[INFORMATION SHOWN start]
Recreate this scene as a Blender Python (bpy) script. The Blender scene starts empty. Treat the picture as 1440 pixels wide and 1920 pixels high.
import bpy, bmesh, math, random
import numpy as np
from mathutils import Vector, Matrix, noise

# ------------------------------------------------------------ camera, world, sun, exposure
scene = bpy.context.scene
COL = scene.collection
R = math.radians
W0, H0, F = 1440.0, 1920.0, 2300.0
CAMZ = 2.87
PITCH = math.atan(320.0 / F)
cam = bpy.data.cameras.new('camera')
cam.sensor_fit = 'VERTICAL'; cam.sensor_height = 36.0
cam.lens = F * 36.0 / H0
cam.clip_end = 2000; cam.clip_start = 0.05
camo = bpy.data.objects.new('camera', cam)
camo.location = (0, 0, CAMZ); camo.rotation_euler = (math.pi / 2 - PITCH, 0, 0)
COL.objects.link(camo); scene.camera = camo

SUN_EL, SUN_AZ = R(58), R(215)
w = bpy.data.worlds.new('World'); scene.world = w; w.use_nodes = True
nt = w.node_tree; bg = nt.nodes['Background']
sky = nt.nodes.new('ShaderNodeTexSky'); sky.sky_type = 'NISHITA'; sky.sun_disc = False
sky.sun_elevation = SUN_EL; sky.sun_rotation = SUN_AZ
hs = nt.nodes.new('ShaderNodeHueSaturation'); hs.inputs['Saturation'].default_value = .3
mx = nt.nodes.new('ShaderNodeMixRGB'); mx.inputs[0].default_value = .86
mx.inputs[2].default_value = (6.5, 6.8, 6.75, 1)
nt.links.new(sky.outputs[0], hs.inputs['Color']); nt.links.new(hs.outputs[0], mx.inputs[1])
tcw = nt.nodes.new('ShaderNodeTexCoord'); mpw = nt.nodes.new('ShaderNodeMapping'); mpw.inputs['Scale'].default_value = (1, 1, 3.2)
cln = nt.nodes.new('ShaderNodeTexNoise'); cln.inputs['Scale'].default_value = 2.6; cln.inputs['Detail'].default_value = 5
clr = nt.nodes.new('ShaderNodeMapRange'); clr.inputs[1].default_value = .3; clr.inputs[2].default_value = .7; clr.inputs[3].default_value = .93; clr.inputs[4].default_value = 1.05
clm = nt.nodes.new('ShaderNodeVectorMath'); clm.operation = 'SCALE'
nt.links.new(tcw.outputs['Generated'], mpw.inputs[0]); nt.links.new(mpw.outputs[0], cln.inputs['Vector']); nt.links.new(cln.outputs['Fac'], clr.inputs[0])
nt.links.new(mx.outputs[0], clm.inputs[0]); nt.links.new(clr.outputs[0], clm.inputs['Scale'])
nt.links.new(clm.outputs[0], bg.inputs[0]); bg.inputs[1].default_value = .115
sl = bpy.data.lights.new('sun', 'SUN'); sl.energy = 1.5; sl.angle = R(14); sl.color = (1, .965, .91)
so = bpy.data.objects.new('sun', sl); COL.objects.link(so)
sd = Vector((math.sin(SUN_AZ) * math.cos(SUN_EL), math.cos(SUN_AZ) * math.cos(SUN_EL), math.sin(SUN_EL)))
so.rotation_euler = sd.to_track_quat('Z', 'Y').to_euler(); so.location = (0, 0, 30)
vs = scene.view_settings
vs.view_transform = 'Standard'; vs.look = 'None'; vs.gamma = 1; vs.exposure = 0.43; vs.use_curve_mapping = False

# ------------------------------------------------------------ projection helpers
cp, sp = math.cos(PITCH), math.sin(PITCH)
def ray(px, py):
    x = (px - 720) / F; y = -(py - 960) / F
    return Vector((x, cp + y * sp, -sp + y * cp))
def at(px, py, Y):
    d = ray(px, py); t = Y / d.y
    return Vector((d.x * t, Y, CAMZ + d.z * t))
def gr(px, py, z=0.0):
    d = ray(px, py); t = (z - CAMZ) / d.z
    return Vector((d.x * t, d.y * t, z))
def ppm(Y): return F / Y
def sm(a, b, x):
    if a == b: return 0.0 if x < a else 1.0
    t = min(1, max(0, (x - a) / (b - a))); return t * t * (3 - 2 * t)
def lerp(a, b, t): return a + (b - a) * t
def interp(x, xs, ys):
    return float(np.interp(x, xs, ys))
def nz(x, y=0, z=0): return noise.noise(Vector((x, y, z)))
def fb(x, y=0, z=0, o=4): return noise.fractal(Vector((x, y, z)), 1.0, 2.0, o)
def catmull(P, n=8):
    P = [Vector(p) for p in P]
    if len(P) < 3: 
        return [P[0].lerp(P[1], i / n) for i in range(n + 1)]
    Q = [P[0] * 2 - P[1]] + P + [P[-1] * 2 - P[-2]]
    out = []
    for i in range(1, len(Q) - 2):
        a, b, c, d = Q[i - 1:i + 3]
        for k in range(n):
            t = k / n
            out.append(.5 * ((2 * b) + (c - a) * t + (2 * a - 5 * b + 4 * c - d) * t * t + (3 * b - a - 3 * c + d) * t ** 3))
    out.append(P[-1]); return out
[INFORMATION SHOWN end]
**WHAT NEEDS TO BE DONE**
Return the lines above precisely as they appear, beginning at the first line and ending at the line with "from mathutils import Vector, Matrix, noise", and nothing after it.

**RESULT**
Recreate this scene as a Blender Python (bpy) script. The Blender scene starts empty. Treat the picture as 1440 pixels wide and 1920 pixels high.
import bpy, bmesh, math, random
import numpy as np
from mathutils import Vector, Matrix, noise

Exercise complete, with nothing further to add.